ALL that glitters isn’t gold.
But nobody told that to Andy Carroll and Jose Enrique.
Or Joey Barton and Kevin Nolan, for that matter.
Fans-tastic effort can help Demba stay – Alan Pardew
Carroll and Enrique left Newcastle United for Champions League football – and pay rises.
Yet the pair will return to St James’s Park on Sunday with their team, Liverpool, eight Premier League points behind their old club, in sixth.
Of course, the pair have won shiny Carling Cup medals, but that competition probably wasn’t foremost in their thoughts when they left United.

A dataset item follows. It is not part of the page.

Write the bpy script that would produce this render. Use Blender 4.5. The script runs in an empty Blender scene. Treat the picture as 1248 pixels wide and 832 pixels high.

Barton, meanwhile, has been booed by Queens Park Rangers fans recently, while Kevin Nolan hasn’t escaped flak at West Ham United as their promotion bid has faltered.
All four were influential figures at Newcastle before their departures, and manager Alan Pardew, understandably, didn’t want them to leave.

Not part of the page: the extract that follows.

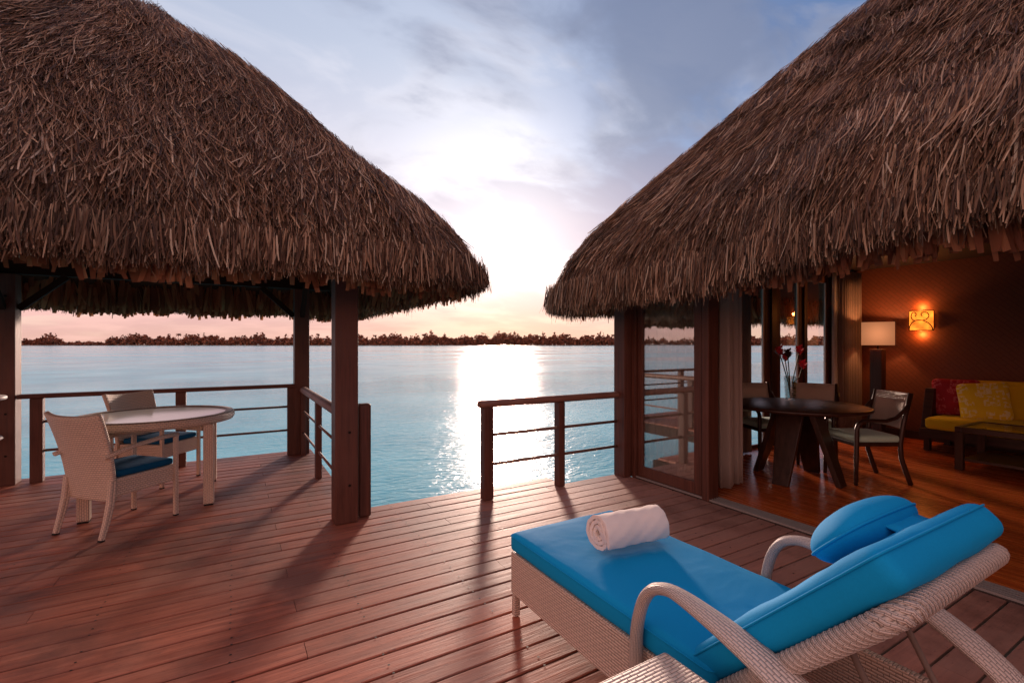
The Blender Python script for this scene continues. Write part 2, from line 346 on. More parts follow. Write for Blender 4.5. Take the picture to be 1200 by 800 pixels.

Yet they left, and United have prospered.
A penny for their thoughts?
Barton, an unused substitute at the Stadium of Light on Saturday, made a gesture to Sunderland supporters reminding them of United’s 5-1 win over the club last season.
That’s a past glory, and it’s open to conjecture what the future holds for the midfielder.
Certainly, things look bleak for relegation-threatened QPR.
Ahead of yesterday’s game at The Hawthorns, Pardew said he hoped love, not money, would keep Demba Ba at St James’s Park in the summer, when a number of clubs will look to take advantage of a release clause in his contract.
United, clearly, can’t compete with the likes of Liverpool for wages, though a new and improved deal will be tabled to the striker.
And Ba, should he be presented with an opportunity to leave the club in the summer, only needs to look at the experiences of the likes of Barton and Nolan to see that money isn’t everything.
Or his Senegalese countryman Habib Beye, who’s now plying his trade on loan at struggling Doncaster Rovers.
Beye was a firm favourite with fans in his two years at St James’s Park, yet he left in the wake of relegation, along with Sebastien Bassong, for the sake of his career.
It didn’t do his bank balance any harm, either.
But the move still came at a price, and the defender’s career’s been in decline ever since.
Instead of being part of a team challenging for Europe, he’s fighting a relegation battle in the Championship, the division he was so desperate to avoid when he left for Aston Villa.
History tells you that players are unlikely to lift a trophy at United, the club’s last major honour having been won in 1969.
However, the club’s undoubtedly on the up.
And what the past few years have shown is that the grass isn’t always greener away from St James’s Park.